Disamping itu, ayat-ayat yang turun terkait dengan kejadian tersebut di dalamnya terdapat berita-berita gembira tentang kemenangan dakwah Nabi shallallâhu ‘alaihi wa sallam dan tidak akan ada suatu kekuatanpun di muka bumi ini yang mampu menghalanginya. Allah berfirman: “Dan orang yang tidak menerima (seruan) orang yang menyeru kepada Allah maka dia tidak akan melepaskan diri dari azab Allah di muka bumi dan tidak ada baginya pelindung selain Allah.Mereka itu dalam kesesatan yang nyata”. (Q,.s.al-Ahqâf/ 46:32)
Dan firman-Nya: “Dan sesungguhnya kami mengetahui, bahwa kami sekali-kali tidak akan dapat melepaskan diri (dari kekuasaan) Allah di muka bumi dan sekali-kali tidak (pula) dapat melepaskan diri (daripada)Nya dengan lari”. (Q,.s. al-Jinn/ 72:12).

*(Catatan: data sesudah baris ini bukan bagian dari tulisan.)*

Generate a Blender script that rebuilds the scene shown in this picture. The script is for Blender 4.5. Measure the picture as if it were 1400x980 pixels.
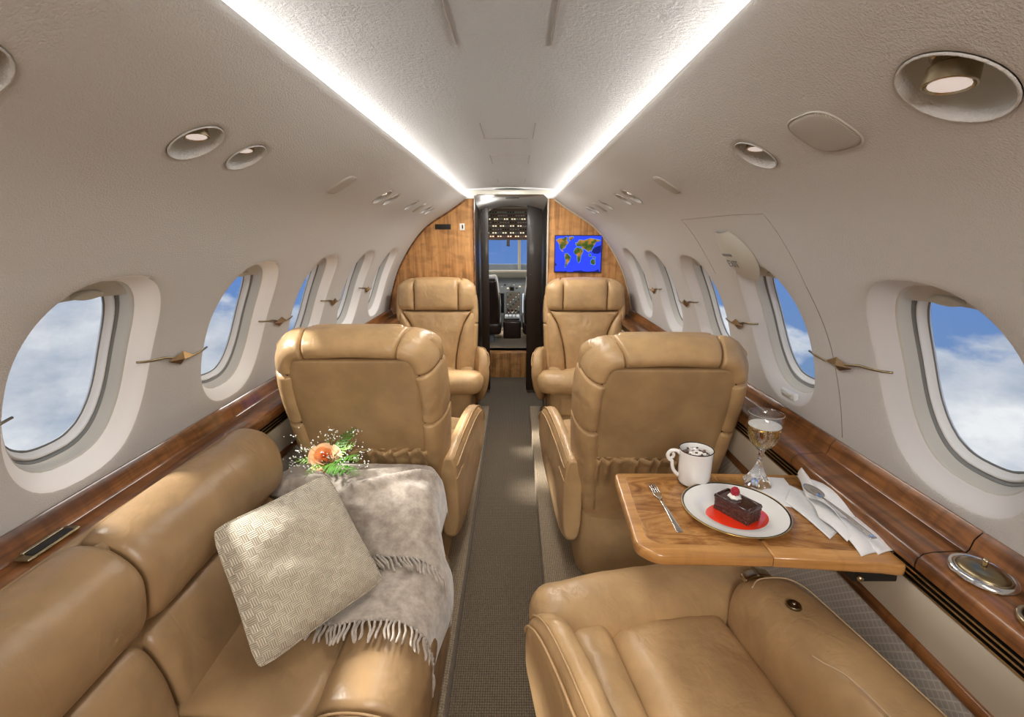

Berkat adanya kemenangan dan kabar-kabar gembira tersebut, gumpalan awan kegetiran, kesedihan dan keputusasaan yang semula mengungkung beliau sejak keluar dari Thaif karena diusir dan ditolak menjadi sirna sudah sehingga beliau membulatkan tekad untuk kembali ke Mekkah guna memulai langkah baru di dalam menawarkan Islam dan menyampaikan risalah Allah yang abadi dengan spirit baru, heroik dan penuh vitalitas.
Ketika itu, Zaid bin Hâritsah berkata kepada beliau: “Bagaimana mungkin engkau menemui mereka kembali sedangkan mereka (kaum Quraisy) telah mengusirmu?”.
Beliau menjawab: “wahai Zaid! Sesungguhnya Allah akan menjadikan apa yang engkau lihat sebagai kemudahan dan jalan keluar. Sesungguhnya Allah akan menolong dien-Nya dan akan memenangkan nabi-Nya”.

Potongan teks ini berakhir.